Ivanhoé Cambridge and partner sink $750 million into Tsawwassen First Nation shopping centre

A landmark agreement between Canada’s second-largest pension fund and a tiny aboriginal band not only topped the list of the biggest real estate deals for 2014 in B.C. but is also the biggest non-resource agreement ever inked by a First Nation in British Columbia.

And it did not involve a land sale.

“I think it is the biggest single deal for any First Nations in the province, certainly in the Lower Mainland,” said Chris Hartman, CEO of the Tsawwassen First Nation (TFN) Economic Development Corp.

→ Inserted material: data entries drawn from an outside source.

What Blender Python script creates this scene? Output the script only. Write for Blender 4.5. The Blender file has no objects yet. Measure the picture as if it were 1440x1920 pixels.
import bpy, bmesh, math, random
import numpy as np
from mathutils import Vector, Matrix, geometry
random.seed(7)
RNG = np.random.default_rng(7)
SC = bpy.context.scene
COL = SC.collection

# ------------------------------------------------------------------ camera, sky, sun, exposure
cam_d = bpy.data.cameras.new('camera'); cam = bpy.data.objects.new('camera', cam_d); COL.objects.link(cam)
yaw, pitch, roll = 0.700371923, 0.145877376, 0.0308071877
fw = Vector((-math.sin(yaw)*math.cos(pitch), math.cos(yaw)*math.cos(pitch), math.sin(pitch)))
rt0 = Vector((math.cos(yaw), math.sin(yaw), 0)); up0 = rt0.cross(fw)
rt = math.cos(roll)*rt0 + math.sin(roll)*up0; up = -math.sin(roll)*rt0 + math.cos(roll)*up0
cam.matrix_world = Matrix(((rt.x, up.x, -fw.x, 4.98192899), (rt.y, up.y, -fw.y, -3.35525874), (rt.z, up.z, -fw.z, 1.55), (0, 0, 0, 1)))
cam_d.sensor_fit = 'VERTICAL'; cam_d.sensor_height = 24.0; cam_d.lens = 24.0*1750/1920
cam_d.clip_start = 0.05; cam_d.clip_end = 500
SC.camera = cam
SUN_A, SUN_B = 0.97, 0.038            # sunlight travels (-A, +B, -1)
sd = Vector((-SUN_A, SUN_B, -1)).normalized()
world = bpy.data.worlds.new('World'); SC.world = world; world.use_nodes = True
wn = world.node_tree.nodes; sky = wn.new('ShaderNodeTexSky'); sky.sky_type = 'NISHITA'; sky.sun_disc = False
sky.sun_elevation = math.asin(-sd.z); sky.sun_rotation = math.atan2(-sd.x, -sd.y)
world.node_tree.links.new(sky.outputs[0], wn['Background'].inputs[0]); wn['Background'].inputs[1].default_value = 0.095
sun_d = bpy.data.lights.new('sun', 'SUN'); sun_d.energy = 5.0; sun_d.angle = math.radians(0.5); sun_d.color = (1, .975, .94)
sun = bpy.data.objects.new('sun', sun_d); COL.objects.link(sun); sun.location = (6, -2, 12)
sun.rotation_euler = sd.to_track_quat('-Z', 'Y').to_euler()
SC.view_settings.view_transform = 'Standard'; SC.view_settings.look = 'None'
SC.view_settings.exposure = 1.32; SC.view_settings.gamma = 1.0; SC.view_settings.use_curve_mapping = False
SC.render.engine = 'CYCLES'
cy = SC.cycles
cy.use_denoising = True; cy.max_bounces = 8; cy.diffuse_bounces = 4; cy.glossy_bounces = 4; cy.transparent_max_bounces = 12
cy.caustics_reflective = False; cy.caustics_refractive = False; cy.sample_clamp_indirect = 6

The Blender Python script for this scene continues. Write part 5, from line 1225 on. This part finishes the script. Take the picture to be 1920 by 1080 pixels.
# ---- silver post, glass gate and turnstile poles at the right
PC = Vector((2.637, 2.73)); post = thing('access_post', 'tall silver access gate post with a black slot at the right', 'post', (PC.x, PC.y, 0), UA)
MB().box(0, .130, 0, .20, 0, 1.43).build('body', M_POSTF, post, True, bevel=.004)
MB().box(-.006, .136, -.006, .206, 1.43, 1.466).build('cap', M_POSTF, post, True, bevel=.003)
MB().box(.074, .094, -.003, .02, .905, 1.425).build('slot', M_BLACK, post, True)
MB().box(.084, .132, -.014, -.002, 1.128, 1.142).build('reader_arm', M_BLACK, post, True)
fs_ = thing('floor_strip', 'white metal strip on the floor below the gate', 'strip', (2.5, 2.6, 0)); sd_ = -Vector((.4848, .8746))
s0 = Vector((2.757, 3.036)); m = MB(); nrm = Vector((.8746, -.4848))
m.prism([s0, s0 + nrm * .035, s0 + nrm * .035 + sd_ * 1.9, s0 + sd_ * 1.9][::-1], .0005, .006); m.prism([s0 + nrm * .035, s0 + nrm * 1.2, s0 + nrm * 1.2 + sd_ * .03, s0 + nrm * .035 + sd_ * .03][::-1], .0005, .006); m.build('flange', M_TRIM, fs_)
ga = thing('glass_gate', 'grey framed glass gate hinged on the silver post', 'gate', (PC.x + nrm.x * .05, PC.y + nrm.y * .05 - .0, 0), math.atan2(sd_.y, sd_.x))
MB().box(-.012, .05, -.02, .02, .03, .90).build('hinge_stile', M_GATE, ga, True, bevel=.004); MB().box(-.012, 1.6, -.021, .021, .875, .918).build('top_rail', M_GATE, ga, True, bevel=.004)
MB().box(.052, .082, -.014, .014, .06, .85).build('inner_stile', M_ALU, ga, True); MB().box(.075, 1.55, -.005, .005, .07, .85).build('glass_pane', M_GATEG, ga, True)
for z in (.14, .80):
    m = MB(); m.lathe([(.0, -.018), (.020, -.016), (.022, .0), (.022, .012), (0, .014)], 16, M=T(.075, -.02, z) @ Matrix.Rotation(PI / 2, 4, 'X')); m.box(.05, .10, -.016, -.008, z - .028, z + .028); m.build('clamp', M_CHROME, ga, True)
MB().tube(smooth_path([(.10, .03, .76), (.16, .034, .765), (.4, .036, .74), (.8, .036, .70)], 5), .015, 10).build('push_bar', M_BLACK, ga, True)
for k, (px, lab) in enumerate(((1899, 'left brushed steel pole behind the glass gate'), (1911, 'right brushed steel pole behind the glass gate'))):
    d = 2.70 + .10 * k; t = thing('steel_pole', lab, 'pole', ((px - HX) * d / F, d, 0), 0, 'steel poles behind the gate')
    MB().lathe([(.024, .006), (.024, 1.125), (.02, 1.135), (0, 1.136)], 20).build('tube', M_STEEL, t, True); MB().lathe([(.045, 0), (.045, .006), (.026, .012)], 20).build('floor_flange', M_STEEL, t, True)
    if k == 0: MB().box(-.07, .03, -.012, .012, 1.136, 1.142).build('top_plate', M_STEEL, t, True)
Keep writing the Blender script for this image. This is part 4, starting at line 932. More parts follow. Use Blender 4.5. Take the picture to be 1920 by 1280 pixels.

In January 2014, the 450-member TFN leased 108 acres of its land for 99 years to Ivanhoé Cambridge, the real estate arm of giant Quebec pension fund Caisse de dépôt et placement du Québec.

The former farmland is part of a 2009 treaty agreement with the province that removed 511.5 acres from the Agricultural Land Reserve and transferred it to the TFN.

Ivanhoé Cambridge is spending $600 million to build the biggest enclosed shopping mall under construction in Canada, along with a 76-acre parking lot for 6,000 cars.

“This is one of the largest retail projects in British Columbia history,” said Jeff Brown, director of development for Ivanhoé Cambridge, of the sprawling site near the Tsawwassen ferry terminal in South Delta.